Set exercise: Leave out the pictures and repeat exactly the lines between the one containing "Recreate this scene" and the one containing "PI = math.pi", inclusive.

-- -- --

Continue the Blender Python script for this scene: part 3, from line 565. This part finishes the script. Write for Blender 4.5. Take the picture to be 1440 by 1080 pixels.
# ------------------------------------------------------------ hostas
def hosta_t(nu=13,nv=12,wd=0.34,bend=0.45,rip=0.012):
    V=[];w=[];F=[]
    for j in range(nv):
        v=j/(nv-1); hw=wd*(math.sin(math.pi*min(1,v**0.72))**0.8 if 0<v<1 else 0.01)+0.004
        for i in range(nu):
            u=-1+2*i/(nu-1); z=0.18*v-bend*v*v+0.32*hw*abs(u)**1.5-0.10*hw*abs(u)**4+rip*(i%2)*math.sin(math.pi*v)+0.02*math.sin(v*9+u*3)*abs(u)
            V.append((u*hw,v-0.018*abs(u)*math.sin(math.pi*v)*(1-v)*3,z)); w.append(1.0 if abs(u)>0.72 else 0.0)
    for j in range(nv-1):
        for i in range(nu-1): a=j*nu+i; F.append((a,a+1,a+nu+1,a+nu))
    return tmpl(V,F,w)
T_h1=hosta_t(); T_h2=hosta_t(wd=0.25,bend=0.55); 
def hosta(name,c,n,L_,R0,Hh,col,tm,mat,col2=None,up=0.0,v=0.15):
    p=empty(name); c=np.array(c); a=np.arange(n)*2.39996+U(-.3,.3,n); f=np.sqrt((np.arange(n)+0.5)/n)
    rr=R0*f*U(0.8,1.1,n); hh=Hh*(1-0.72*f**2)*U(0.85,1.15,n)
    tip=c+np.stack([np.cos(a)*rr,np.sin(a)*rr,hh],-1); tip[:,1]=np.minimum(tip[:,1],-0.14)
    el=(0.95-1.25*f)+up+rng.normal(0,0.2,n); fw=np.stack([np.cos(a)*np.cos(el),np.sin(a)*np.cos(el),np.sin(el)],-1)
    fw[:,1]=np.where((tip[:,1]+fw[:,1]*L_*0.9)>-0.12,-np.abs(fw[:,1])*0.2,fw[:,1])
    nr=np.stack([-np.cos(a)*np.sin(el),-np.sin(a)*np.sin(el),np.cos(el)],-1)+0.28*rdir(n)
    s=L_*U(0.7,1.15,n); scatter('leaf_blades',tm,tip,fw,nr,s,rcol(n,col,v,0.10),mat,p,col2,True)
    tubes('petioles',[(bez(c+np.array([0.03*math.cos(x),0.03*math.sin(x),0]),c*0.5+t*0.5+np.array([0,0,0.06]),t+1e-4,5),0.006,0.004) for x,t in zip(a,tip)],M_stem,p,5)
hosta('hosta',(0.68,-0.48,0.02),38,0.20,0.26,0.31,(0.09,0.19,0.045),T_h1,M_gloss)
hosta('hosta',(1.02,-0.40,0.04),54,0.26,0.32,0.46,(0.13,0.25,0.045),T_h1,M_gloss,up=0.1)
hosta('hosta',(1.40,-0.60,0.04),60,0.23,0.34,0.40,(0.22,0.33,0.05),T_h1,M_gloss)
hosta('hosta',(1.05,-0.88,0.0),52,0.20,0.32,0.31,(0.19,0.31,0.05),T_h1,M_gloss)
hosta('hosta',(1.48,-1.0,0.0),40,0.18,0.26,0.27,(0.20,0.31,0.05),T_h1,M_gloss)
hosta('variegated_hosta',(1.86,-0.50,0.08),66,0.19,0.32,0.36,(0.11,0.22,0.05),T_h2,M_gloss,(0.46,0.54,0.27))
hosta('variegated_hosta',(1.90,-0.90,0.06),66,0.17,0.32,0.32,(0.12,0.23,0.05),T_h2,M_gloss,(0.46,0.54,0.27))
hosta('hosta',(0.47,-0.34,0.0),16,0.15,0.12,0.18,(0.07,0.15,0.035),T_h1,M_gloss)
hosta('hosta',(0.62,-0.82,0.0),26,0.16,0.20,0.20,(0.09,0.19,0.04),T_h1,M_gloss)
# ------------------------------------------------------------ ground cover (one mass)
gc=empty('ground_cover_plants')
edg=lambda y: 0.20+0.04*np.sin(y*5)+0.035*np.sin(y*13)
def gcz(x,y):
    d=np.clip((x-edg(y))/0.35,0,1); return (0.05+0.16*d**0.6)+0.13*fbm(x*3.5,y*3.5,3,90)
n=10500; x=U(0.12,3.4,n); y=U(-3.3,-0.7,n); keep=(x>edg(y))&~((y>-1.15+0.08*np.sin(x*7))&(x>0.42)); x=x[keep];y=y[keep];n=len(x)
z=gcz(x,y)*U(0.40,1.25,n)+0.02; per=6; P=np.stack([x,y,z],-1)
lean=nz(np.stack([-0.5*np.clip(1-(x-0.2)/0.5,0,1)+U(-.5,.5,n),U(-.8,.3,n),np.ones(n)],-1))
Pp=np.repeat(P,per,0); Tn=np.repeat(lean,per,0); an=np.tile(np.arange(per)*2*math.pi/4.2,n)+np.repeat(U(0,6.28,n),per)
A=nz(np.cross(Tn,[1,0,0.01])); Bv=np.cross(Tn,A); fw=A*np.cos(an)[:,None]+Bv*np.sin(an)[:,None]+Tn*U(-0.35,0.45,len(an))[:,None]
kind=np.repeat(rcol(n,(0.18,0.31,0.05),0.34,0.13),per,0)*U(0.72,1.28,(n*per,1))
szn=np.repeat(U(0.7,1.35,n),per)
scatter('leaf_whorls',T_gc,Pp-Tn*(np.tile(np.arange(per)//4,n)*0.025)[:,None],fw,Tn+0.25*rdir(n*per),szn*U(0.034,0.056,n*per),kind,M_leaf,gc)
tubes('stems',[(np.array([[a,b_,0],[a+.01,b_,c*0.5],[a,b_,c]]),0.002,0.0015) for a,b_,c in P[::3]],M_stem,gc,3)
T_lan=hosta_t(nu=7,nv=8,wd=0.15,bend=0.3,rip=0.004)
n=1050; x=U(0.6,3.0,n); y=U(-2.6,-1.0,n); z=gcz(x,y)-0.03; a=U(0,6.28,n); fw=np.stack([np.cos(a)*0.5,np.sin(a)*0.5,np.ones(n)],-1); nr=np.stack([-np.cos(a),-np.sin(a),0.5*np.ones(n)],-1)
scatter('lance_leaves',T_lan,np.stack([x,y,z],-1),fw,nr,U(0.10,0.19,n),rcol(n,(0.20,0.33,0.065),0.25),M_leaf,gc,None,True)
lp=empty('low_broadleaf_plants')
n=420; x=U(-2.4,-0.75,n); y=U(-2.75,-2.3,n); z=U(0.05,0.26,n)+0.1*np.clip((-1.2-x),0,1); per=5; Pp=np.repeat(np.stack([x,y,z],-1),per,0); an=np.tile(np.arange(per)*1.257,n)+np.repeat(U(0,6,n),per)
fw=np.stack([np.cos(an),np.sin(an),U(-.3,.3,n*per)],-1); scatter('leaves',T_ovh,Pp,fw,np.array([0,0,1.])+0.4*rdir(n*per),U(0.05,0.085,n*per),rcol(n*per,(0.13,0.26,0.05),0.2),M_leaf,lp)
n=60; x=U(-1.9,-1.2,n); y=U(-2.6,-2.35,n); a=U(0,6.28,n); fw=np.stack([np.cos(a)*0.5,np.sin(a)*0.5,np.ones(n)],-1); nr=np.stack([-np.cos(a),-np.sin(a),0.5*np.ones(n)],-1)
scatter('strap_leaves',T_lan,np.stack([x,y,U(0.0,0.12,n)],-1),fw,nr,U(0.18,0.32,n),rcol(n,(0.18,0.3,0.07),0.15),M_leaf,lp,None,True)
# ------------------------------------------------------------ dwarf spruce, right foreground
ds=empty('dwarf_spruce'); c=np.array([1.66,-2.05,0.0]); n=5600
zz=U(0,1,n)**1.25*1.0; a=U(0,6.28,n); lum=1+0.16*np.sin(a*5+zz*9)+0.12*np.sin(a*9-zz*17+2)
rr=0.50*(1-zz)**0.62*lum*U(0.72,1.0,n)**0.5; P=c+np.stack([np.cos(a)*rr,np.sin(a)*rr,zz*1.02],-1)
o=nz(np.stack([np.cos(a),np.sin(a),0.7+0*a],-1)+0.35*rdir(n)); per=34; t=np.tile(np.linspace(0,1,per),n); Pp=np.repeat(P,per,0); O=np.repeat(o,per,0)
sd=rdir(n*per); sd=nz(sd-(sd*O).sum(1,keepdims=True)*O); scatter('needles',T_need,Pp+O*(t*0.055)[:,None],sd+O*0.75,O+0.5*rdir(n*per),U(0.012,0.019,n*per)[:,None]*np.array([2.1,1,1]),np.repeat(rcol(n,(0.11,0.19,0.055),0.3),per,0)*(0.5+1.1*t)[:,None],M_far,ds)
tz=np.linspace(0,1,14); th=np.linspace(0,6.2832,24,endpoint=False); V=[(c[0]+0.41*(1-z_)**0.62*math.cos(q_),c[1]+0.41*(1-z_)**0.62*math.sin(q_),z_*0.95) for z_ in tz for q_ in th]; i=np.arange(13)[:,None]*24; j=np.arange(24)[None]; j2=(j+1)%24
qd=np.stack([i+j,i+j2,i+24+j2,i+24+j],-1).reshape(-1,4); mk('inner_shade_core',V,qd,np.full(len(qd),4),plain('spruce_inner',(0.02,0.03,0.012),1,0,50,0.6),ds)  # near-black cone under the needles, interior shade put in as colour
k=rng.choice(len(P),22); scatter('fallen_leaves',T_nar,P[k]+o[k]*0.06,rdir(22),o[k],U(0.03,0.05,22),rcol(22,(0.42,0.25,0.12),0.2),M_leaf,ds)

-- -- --

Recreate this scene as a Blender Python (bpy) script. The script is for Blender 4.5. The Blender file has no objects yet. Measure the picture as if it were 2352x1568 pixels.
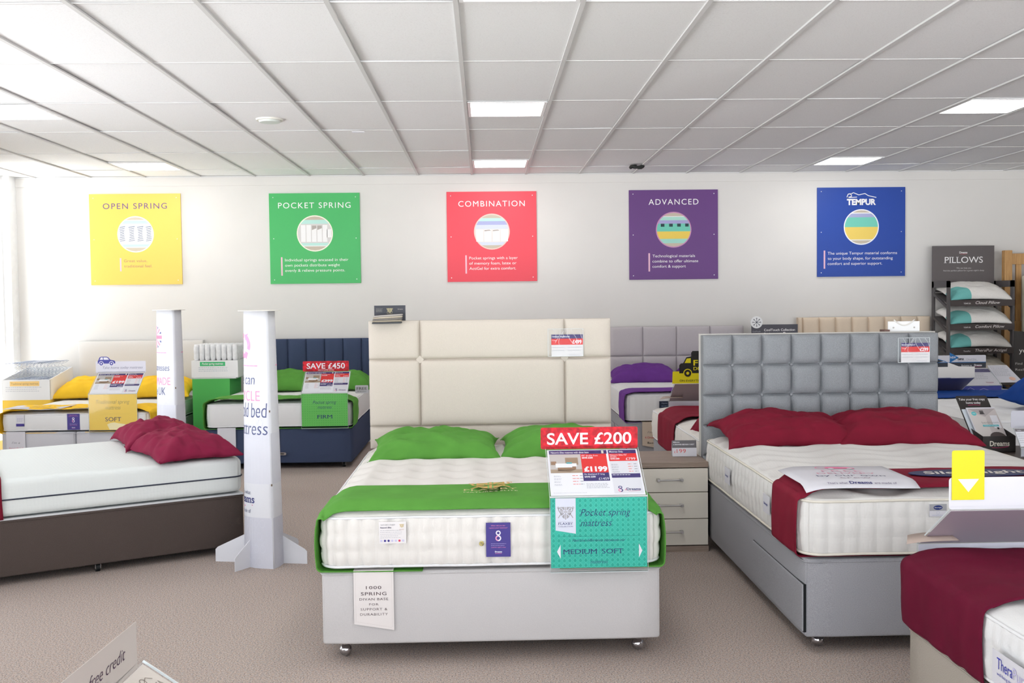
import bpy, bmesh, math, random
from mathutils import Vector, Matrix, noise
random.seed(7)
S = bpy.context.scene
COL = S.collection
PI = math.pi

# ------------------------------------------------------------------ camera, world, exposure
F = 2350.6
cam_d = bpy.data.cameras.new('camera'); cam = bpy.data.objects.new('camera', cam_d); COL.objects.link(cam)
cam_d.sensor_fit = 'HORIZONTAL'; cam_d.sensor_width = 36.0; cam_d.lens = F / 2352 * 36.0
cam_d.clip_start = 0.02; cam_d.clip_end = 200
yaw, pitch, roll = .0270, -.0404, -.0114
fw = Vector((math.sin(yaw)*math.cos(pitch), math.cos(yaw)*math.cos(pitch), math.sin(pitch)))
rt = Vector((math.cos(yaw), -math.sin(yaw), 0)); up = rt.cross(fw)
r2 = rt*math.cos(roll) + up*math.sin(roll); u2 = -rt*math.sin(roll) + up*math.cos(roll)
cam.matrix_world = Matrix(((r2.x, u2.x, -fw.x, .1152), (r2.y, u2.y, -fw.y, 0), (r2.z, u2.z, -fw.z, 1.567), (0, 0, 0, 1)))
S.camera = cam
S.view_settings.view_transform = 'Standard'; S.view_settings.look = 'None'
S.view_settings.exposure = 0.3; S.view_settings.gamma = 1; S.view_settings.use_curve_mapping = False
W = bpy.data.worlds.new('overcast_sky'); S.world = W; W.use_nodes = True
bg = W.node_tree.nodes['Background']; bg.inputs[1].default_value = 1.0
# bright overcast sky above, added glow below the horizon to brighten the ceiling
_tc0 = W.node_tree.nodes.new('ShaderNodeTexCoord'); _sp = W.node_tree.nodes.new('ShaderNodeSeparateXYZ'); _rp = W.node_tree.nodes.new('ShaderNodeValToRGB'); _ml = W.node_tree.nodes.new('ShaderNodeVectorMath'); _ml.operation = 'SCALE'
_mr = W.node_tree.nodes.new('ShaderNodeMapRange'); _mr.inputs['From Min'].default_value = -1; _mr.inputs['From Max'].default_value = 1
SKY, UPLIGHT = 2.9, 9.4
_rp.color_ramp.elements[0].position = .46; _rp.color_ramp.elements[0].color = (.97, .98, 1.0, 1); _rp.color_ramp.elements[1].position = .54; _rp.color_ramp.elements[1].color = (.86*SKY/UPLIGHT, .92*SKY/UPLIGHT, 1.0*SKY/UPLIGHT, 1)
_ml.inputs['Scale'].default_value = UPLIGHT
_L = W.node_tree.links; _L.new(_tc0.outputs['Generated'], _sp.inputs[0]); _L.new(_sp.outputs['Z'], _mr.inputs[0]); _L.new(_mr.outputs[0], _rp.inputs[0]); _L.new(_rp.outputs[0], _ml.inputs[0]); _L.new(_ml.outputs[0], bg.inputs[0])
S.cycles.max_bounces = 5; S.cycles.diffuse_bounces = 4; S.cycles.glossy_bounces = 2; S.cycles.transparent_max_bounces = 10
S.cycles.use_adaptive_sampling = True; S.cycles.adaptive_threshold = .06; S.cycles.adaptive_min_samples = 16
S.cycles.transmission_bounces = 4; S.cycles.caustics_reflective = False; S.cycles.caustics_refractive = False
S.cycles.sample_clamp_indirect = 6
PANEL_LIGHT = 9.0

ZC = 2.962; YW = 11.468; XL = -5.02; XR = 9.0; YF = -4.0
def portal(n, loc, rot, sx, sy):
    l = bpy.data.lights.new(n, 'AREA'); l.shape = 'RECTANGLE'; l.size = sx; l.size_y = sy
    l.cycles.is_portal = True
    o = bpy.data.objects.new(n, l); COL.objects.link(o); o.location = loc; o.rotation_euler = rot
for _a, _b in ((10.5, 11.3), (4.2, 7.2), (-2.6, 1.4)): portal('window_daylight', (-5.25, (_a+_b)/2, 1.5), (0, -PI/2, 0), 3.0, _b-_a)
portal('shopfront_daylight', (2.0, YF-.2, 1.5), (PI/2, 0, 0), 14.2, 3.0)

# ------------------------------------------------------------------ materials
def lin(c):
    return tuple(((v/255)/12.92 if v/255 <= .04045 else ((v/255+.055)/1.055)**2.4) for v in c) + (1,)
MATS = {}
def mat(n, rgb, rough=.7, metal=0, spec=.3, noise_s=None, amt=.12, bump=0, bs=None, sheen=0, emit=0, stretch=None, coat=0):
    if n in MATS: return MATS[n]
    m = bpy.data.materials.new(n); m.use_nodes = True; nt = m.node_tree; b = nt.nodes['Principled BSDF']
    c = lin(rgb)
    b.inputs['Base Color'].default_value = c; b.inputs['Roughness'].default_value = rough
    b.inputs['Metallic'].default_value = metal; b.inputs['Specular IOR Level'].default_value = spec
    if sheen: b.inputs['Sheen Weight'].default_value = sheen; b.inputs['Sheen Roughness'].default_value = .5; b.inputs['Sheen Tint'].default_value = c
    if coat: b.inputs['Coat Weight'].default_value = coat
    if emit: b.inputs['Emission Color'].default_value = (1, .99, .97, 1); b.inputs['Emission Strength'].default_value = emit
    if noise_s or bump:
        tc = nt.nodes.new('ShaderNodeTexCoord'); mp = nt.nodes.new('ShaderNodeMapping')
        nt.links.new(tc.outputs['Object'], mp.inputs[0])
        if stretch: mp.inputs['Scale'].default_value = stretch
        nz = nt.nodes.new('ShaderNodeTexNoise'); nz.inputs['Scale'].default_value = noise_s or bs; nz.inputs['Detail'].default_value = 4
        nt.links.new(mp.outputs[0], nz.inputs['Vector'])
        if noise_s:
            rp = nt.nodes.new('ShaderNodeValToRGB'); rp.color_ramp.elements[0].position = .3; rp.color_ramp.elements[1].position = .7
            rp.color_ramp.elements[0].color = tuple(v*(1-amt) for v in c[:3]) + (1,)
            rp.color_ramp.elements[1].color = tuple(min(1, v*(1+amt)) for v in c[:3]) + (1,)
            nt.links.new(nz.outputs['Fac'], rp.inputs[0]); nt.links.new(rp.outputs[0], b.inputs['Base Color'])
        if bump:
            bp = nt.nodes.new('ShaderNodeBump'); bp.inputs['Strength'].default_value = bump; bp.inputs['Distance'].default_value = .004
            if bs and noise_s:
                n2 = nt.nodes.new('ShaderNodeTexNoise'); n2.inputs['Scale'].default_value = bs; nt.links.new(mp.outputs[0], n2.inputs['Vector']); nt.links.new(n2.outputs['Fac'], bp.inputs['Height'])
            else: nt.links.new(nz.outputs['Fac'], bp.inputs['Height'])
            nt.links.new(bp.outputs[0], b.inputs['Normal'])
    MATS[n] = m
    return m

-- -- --

Result of the task:
Recreate this scene as a Blender Python (bpy) script. The script is for Blender 4.5. The Blender file has no objects yet. Measure the picture as if it were 2352x1568 pixels.
import bpy, bmesh, math, random
from mathutils import Vector, Matrix, noise
random.seed(7)
S = bpy.context.scene
COL = S.collection
PI = math.pi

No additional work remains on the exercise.